### AVAILABLE RECORDS
— START —
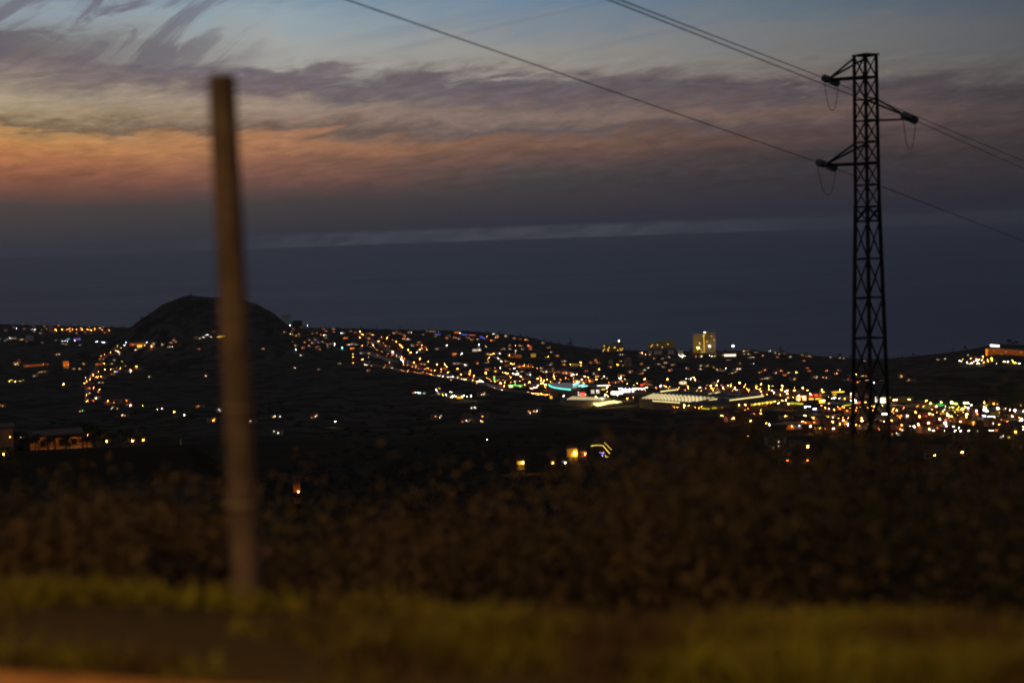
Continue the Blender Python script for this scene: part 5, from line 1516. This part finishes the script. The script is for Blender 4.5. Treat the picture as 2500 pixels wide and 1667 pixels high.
# left side: hamlet and ridge
facade(64, 818, 81.5, 833, 'pale_box_building', 'pale square building behind a bluish lamp on the left', 'building', 'W', .035, 3, 3)
facade(180, 825.5, 196.5, 831.5, 'violet_building', 'building washed in violet light', 'building', 'V', .5, 1, 6, fill=(.8, .7), lamp=('V', 1))
facade(163.5, 826.6, 170, 829.3, 'teal_sign_shop', 'shop with a teal lit sign among bluish lamps', 'shop', 'T', 1.1, 1, 1, fill=(.95, .9), depth=5)
facade(313, 835.5, 372, 846.5, 'red_long_building', 'long red-lit building with a row of yellow windows at the cone hill foot', 'building', 'D', .30, 1, 14, wall='wall_c', fill=(.8, .6), lamp=('R', 2))
facade(335, 840.8, 355, 844.3, 'yellow_arcade_shop', 'row of five yellow lit openings in front of the long red building', 'shop', 'Y', 2.6, 1, 5, fill=(.55, .8), D=hit(343, 847)[1] - 14, depth=6)
facade(55, 888, 118, 896, 'long_orange_wall', 'long low wall washed orange on the far left', 'wall', 'D', .20, 1, 16, wall='wall_b', fill=(.9, .6), lamp=('D', 2), depth=5)  # wash of light built from dim glowing panes
facade(42, 877, 51, 888, 'orange_stub', 'dim orange house end left of the long wall', 'house', 'D', .12, 1, 2, wall='wall_b')
facade(154.5, 881.5, 169, 895.5, 'orange_cube_house', 'square house with a whole orange facade in the dark fields', 'house', 'D', .45, 1, 1, wall='wall_b', fill=(.94, .94), lamp=('D', 2))
facade(233, 886.5, 256, 892.5, 'orange_low_house', 'low orange house beside the hamlet lamps', 'house', 'D', .4, 1, 6, wall='wall_b', lamp=('O', 2))
t, w_, h_, d_ = facade(278, 905.5, 288.5, 910, 'rainbow_sign_shop', 'small shop with a violet, green and blue sign in the hamlet', 'shop', 'V', 1.6, 1, 1, fill=(.3, .8), depth=5)
MB().box(-w_ * .3, -.2, h_ * .5, w_ * .3, .2, h_ * .7).build('sign_panel', emit('K', 2.0, False), t)
MB().box(w_ * .3, -.2, h_ * .5, w_ * .3, .2, h_ * .7).build('sign_panel', m_blue, t)
facade(270, 974.5, 318, 985, 'white_lit_wall', 'faint wall behind the white lamps at the hamlet end', 'wall', 'O', .05, 1, 8, wall='wall_b', lamp=('O', 2))
facade(120, 795, 132, 812, 'ridge_house_row', 'faint house row on the far ridge', 'house', 'D', .05, 1, 3)
canopy(531, 822.6, 579, 816.2, 4, 7, emit('Y', 3.0), 'lit_terrace_roof', 'slanting terrace roof outlined bright yellow at the cone hill flank', 'terrace roof', 1.6, 5)
facade(472, 824.5, 483, 830, 'dim_hill_house', 'dim orange house left of the small white lamps on the hill flank', 'house', 'D', .25, 1, 3, wall='wall_b')
facade(690, 770, 711, 784, 'floodlit_church', 'small church facade with three tall white lights beside the cone hill', 'church', 'C', .03, 1, 4, fill=(.4, .8))
facade(714, 783, 738, 794, 'dark_hill_block', 'dark block on the crest with one lit window beside the church', 'building', 'Y', .006, 3, 4, wall='roof_flat')
facade(855, 849, 867, 854, 'orange_shed', 'orange lit flat shed left of the motorway', 'shed', 'O', .7, 1, 3, wall='wall_b', fill=(.95, .7), lamp=('O', 2))
facade(838, 823.5, 852, 827.5, 'orange_roof_house', 'house with an orange lit eave under the glaring motorway lamp', 'house', 'O', .7, 1, 3, wall='wall_b', fill=(.95, .7), lamp=('O', 2))
facade(1092, 963.5, 1132, 969.5, 'greenhouse', 'grey lit greenhouse behind white lamps in the dark fields', 'greenhouse', 'Y', .10, 1, 14, fill=(.9, .85))
facade(1115, 968, 1131, 973, 'yellow_pavilion', 'bright yellow lit pavilion in front of the greenhouse', 'pavilion', 'Y', 1.5, 1, 4, fill=(.95, .7), depth=6)

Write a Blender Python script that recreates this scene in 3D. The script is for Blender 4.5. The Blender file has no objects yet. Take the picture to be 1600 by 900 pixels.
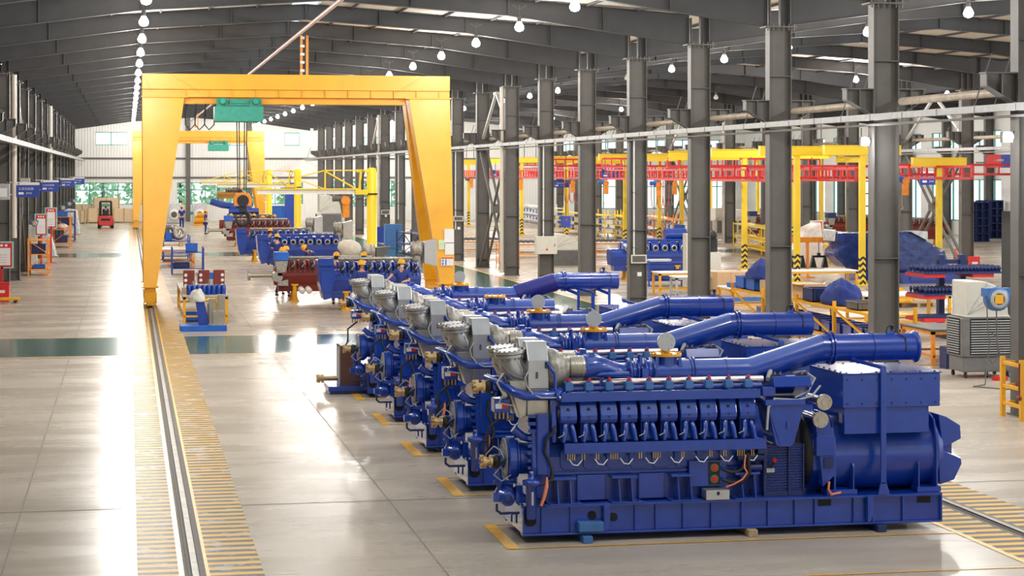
import bpy, bmesh, math, random
from mathutils import Vector, Matrix, Quaternion
random.seed(7)
C = bpy.context.scene.collection
PI = math.pi

# ---------------------------------------------------------------- camera, sky, sun, exposure
F_PX = 3100.0; YAW = math.atan2(600, F_PX); EYE = 4.5; HORIZON = 269.0
cd = bpy.data.cameras.new('camera'); cam = bpy.data.objects.new('camera', cd); C.objects.link(cam)
cam.location = (0, 0, EYE); cam.rotation_euler = (PI / 2, 0, -YAW)
cd.sensor_width = 36; cd.lens = F_PX / 1600 * 36; cd.shift_y = -(450 - HORIZON) / 1600
cd.clip_start = .5; cd.clip_end = 600
S = bpy.context.scene; S.camera = cam
S.view_settings.view_transform = 'Standard'; S.view_settings.look = 'None'
S.view_settings.gamma = 1; S.view_settings.use_curve_mapping = False
S.view_settings.exposure = 0.2
S.cycles.use_denoising = True
S.cycles.max_bounces = 6; S.cycles.diffuse_bounces = 4; S.cycles.glossy_bounces = 3
S.cycles.transparent_max_bounces = 6; S.cycles.sample_clamp_indirect = 6
LAMP_W = 230
SKY = 1.5
w = bpy.data.worlds.new('world'); S.world = w; w.use_nodes = True
bg = w.node_tree.nodes['Background']; bg.inputs['Color'].default_value = (.93, .97, 1, 1); bg.inputs['Strength'].default_value = SKY

def G(u, v, z=0.0):
    "where the line of sight of a photo point meets the level z"
    a = (u - 800) / F_PX; b = (HORIZON - v) / F_PX; s, c = math.sin(YAW), math.cos(YAW)
    t = (z - EYE) / b
    return Vector(((s + a * c) * t, (c - a * s) * t, z))
def AY(u, v, y):
    a = (u - 800) / F_PX; b = (HORIZON - v) / F_PX; s, c = math.sin(YAW), math.cos(YAW)
    t = y / (c - a * s)
    return Vector(((s + a * c) * t, y, EYE + b * t))

# ---------------------------------------------------------------- materials
def nt(name):
    m = bpy.data.materials.new(name); m.use_nodes = True
    return m, m.node_tree.nodes, m.node_tree.links, m.node_tree.nodes['Principled BSDF']
def mat(name, col, rough=.5, metal=0., var=.12, scale=6., coat=0., bump=0.):
    m, N, L, p = nt(name)
    tc = N.new('ShaderNodeTexCoord'); no = N.new('ShaderNodeTexNoise'); no.inputs['Scale'].default_value = scale
    no.inputs['Detail'].default_value = 4
    L.new(tc.outputs['Object'], no.inputs['Vector'])
    r = N.new('ShaderNodeValToRGB'); r.color_ramp.elements[0].position = .3; r.color_ramp.elements[1].position = .7
    r.color_ramp.elements[0].color = tuple(max(0, k * (1 - var)) for k in col) + (1,)
    r.color_ramp.elements[1].color = tuple(min(1, k * (1 + var)) for k in col) + (1,)
    L.new(no.outputs['Fac'], r.inputs['Fac']); L.new(r.outputs['Color'], p.inputs['Base Color'])
    p.inputs['Roughness'].default_value = rough; p.inputs['Metallic'].default_value = metal
    if coat: p.inputs['Coat Weight'].default_value = coat; p.inputs['Coat Roughness'].default_value = .12
    if bump:
        b = N.new('ShaderNodeBump'); b.inputs['Strength'].default_value = bump; b.inputs['Distance'].default_value = .02
        L.new(no.outputs['Fac'], b.inputs['Height']); L.new(b.outputs['Normal'], p.inputs['Normal'])
    return m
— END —
### STATED TASK
Take the stretch from the line containing "Write a Blender" through the line containing "PI = math.pi" and reproduce it exactly, both ends included. Omit the pictures.

### FINAL ANSWER
Write a Blender Python script that recreates this scene in 3D. The script is for Blender 4.5. The Blender file has no objects yet. Take the picture to be 1600 by 900 pixels.
import bpy, bmesh, math, random
from mathutils import Vector, Matrix, Quaternion
random.seed(7)
C = bpy.context.scene.collection
PI = math.pi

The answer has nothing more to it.